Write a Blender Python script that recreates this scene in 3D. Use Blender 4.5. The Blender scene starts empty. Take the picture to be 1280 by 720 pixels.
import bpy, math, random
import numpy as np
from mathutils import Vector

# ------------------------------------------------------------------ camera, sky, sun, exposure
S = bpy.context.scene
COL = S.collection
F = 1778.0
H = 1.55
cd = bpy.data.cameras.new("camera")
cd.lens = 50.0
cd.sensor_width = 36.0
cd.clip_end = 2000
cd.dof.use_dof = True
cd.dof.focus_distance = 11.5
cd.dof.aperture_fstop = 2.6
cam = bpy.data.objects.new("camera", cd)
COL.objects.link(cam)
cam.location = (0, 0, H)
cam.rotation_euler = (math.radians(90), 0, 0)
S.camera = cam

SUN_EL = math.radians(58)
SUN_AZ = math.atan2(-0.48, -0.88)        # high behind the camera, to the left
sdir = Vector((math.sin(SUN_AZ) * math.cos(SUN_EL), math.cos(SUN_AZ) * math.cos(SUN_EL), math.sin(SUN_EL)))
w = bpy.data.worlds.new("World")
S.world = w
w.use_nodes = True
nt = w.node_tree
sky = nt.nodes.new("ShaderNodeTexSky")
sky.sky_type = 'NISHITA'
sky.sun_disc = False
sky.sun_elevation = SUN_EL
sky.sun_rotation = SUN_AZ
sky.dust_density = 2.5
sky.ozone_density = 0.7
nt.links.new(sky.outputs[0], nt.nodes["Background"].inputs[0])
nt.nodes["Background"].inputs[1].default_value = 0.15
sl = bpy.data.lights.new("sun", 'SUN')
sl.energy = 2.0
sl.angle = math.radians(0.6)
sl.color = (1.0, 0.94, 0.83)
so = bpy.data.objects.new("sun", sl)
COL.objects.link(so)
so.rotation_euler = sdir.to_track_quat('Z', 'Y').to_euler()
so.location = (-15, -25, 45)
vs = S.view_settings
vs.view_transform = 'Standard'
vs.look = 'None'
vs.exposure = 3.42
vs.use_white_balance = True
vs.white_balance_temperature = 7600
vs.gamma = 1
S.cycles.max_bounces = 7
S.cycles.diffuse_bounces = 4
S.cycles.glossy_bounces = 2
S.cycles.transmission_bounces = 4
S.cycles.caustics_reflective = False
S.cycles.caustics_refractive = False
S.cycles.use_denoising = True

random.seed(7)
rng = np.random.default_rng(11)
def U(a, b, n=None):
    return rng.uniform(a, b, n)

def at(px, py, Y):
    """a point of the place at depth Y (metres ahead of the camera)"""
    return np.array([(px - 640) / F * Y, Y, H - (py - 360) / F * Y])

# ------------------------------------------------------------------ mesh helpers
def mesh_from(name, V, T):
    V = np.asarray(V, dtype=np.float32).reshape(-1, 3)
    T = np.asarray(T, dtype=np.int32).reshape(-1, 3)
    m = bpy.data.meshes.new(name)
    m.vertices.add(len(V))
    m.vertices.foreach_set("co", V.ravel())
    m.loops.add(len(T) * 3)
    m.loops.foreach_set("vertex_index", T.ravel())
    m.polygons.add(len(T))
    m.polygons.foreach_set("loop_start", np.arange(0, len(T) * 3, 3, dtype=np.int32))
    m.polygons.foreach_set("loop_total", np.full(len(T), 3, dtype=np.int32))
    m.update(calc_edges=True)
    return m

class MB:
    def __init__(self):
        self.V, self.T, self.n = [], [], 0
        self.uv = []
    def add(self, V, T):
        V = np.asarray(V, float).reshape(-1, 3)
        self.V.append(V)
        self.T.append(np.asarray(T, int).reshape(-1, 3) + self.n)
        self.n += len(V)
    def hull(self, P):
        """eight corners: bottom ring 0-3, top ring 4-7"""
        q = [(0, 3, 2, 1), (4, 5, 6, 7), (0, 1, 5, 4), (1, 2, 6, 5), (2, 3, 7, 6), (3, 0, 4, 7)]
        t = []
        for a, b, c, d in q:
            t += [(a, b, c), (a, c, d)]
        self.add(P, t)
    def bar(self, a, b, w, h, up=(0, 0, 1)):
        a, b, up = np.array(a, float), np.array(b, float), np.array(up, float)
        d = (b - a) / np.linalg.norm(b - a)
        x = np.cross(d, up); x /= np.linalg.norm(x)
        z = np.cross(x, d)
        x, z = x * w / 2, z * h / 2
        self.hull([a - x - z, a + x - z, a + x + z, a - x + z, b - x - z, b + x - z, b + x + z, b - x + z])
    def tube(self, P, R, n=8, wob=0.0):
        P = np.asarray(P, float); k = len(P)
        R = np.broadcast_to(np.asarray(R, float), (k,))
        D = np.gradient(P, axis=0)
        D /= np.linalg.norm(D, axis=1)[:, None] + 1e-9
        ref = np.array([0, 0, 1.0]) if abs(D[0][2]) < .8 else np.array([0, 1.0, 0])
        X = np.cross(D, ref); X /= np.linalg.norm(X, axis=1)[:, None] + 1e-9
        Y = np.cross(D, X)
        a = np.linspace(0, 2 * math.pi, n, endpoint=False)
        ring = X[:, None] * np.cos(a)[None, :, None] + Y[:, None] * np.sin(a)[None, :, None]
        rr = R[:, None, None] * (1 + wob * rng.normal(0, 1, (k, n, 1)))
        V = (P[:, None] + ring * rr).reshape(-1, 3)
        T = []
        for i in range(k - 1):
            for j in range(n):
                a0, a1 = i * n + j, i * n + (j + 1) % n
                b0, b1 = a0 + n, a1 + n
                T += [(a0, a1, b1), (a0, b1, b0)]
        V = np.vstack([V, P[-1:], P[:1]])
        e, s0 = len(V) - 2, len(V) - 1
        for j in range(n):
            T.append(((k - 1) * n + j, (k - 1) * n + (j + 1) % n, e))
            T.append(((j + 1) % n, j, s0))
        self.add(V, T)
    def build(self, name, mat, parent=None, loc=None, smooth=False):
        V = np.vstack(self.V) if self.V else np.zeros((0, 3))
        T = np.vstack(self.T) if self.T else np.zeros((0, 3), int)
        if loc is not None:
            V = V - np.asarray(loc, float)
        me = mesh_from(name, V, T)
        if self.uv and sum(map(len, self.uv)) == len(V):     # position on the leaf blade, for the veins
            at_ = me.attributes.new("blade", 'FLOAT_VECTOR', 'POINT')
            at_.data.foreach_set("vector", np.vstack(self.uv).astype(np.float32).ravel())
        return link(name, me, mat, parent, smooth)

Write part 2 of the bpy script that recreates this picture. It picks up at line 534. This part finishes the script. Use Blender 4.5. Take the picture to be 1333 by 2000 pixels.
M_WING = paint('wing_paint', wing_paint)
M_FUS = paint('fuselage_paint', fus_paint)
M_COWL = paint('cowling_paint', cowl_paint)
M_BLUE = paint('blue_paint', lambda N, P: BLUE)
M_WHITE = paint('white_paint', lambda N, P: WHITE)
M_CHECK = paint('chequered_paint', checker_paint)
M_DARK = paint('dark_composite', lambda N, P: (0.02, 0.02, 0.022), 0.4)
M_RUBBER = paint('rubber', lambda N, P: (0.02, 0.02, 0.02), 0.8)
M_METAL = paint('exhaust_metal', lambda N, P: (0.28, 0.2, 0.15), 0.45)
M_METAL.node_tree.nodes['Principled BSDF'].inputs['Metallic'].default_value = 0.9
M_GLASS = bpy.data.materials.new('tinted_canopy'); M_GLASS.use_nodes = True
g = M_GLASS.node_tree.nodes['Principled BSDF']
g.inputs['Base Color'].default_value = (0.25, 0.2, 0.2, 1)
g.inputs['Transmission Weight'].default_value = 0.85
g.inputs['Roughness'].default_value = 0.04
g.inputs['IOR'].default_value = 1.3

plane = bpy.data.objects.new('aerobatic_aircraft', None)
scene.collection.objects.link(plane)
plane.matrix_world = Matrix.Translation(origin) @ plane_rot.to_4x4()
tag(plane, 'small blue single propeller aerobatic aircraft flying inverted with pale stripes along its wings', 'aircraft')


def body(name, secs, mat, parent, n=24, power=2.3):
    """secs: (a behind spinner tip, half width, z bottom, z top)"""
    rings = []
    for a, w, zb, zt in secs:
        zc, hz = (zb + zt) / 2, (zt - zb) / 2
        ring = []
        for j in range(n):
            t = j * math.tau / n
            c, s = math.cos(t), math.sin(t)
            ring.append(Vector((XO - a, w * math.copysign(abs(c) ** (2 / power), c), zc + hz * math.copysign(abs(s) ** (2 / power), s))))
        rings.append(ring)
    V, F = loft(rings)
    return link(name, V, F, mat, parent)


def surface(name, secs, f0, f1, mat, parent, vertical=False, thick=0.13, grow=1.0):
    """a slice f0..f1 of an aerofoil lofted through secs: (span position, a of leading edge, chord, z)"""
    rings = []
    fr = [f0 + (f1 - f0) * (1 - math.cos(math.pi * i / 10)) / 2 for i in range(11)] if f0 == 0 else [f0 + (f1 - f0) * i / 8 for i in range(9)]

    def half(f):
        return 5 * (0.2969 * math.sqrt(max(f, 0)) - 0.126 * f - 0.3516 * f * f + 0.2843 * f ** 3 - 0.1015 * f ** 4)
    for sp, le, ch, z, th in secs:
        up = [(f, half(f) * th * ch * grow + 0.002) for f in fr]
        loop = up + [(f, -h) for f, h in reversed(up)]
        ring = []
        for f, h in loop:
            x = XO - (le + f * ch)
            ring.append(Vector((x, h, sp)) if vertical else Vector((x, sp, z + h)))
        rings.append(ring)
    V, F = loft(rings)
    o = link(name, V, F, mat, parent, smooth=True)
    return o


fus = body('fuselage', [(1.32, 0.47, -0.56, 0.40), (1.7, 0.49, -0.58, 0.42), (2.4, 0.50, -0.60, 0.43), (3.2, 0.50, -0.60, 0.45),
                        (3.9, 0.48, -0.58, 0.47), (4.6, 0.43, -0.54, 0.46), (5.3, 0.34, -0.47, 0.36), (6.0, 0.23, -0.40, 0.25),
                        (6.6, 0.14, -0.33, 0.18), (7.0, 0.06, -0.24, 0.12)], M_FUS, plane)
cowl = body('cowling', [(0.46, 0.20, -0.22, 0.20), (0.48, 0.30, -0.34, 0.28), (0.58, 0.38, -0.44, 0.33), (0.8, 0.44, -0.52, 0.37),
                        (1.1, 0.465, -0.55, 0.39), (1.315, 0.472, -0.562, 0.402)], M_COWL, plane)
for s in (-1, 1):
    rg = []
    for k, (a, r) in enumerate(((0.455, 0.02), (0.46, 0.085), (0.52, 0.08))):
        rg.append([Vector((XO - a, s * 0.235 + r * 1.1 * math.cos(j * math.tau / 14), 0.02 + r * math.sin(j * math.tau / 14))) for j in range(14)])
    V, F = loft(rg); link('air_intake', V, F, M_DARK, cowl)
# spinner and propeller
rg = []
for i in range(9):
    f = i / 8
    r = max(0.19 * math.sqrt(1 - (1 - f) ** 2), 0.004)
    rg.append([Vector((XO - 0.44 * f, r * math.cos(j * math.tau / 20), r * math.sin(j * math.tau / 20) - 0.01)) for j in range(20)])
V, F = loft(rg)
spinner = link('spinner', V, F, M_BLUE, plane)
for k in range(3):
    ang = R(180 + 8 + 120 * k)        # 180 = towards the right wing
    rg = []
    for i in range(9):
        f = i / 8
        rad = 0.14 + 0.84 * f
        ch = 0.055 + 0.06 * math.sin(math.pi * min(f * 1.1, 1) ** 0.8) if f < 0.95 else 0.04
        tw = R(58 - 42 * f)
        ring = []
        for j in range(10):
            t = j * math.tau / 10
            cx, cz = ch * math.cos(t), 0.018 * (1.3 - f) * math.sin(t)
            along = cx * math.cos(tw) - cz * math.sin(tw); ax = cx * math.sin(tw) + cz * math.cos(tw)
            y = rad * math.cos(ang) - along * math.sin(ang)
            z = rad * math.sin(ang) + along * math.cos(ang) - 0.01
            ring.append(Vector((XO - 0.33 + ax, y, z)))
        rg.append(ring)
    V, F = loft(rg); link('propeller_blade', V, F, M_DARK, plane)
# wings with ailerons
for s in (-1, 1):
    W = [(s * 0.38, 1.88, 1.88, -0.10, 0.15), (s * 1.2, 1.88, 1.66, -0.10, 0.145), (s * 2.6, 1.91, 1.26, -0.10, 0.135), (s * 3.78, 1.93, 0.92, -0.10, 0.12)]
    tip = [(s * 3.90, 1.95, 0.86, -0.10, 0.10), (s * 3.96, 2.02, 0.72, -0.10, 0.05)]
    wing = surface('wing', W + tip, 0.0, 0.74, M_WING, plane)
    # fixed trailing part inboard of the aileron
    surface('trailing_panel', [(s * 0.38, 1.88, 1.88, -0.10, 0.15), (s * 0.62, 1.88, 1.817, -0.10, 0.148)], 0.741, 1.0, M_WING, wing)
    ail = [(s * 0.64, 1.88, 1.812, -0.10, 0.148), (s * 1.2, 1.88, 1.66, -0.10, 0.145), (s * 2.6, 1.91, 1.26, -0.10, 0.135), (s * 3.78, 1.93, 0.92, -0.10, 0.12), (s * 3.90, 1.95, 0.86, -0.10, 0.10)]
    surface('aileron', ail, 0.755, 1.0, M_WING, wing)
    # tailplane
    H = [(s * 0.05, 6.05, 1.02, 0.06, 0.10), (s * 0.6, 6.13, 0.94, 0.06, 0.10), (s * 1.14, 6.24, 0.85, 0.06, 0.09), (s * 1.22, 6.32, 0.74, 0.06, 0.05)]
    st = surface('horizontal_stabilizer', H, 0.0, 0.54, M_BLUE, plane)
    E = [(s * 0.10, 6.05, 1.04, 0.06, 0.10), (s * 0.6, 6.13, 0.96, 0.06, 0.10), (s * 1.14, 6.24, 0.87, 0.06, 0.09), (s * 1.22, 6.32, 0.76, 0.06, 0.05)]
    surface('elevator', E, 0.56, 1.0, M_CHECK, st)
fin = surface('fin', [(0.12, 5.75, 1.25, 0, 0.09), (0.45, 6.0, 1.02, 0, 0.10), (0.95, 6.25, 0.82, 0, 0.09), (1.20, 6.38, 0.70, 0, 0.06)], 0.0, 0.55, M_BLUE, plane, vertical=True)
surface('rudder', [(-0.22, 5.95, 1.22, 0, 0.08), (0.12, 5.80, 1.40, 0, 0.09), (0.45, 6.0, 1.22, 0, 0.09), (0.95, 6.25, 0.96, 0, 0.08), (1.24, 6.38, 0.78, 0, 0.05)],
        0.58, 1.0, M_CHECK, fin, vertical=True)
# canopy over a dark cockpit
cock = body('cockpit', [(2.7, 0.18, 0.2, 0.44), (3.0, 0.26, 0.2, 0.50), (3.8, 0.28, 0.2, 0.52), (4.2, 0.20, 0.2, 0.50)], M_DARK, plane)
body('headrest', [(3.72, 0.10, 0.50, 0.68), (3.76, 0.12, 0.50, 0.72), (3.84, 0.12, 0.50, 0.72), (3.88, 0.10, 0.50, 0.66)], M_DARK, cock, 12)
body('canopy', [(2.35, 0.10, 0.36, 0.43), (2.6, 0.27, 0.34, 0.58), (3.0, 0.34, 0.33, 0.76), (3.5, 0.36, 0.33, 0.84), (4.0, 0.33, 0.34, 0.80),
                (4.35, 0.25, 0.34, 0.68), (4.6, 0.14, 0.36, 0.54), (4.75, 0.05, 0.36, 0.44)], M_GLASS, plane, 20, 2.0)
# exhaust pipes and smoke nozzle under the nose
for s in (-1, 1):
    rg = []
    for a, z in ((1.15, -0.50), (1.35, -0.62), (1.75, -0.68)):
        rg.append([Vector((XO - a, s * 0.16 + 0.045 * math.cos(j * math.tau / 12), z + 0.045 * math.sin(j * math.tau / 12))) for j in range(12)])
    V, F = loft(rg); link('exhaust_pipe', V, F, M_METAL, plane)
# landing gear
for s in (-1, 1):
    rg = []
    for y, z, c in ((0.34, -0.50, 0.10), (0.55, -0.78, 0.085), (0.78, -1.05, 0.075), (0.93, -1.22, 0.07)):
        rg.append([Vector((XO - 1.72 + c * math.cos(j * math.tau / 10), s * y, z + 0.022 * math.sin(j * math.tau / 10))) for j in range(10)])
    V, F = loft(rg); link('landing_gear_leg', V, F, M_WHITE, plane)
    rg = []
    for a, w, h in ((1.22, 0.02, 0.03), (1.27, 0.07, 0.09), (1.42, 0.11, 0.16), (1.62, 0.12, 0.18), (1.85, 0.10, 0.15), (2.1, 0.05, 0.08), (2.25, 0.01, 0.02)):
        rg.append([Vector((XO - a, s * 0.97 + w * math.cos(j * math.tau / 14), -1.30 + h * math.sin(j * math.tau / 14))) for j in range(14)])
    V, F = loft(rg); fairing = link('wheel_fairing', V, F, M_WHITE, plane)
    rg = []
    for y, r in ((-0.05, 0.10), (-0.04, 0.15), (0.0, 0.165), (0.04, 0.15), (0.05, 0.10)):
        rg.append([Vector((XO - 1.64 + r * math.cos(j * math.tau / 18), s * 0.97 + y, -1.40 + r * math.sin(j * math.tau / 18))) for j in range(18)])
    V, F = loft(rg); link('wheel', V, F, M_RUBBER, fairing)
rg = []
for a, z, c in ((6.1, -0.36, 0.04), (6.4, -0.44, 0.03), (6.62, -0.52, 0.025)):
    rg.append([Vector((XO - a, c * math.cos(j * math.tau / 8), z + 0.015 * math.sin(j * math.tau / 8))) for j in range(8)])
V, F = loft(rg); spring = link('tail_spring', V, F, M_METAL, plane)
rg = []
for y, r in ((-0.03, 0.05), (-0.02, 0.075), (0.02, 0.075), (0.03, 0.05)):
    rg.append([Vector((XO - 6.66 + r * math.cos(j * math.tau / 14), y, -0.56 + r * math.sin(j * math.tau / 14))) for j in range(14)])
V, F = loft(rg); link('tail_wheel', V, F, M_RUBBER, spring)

_ _ _ _ _

=== Problem to solve ===
Report every line containing the word "part" from the listing above.

=== Finished task ===
Write part 2 of the bpy script that recreates this picture. It picks up at line 534. This part finishes the script. Use Blender 4.5. Take the picture to be 1333 by 2000 pixels.
    # fixed trailing part inboard of the aileron